Un élément qui contredit l’universalité du wokisme est son inégale implantation géographique. Né aux États-Unis, il est nettement répandu dans les pays anglo-saxons, plus faible en Europe continentale et quasiment absent en Asie et en Afrique si ce n’est en Corée du Sud dont un bon quart de la population est protestante.
Cette implantation est confirmée par les localisations géographiques des protestations de BLM. Que dit la cartographie officielle du mouvement ? Que les protestations se déroulent surtout au Royaume-Uni, Pays-Bas, Allemagne du Nord, et Scandinavie, moins en France, en Espagne, en Italie, et autre pays d’Europe centrale et de l’est. Elles sont quasiment inexistantes ailleurs.
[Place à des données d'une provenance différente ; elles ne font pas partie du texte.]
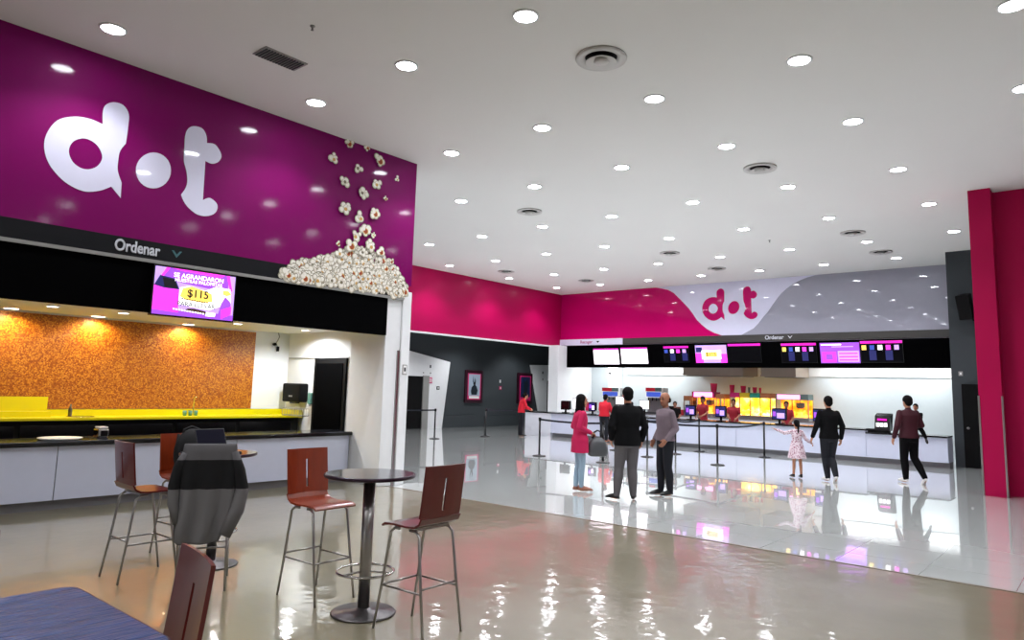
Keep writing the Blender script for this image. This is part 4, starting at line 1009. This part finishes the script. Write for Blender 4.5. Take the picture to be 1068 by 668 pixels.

Les discours wokistes suivent le même modèle que la diatribe de l’actrice Adèle Haenel à 29:55 :
Tout y est : la Faute, l’angoisse, la culpabilité, le repentir, le désir d’absolution, l’espoir d’être débarrassé du péché, la construction individuelle du salut, la quête (individuelle) vers la plus grande droiture, et enfin la conversion.
Que faire puisque nous vivons une époque de fièvre religieuse et que les discussions ont quitté tout champ rationnel ?
Dans sa biographie de Cromwell, l’historien Bernard Cottret décrit fort bien le climat d’hallucination spirituelle de l’époque où les protestants pensaient que le Pape était l’antéchrist qui recevait ses instructions directement du diable. Les catholiques n’étaient pas en reste avec l’Inquisition.
Que faire dans une perspective libérale ? Il resterait à choisir le retrait comme Montaigne en attendant que la fièvre baisse ou bien apporter une parole discordante pour défendre la liberté comme Raymond Aron dans les années 1950.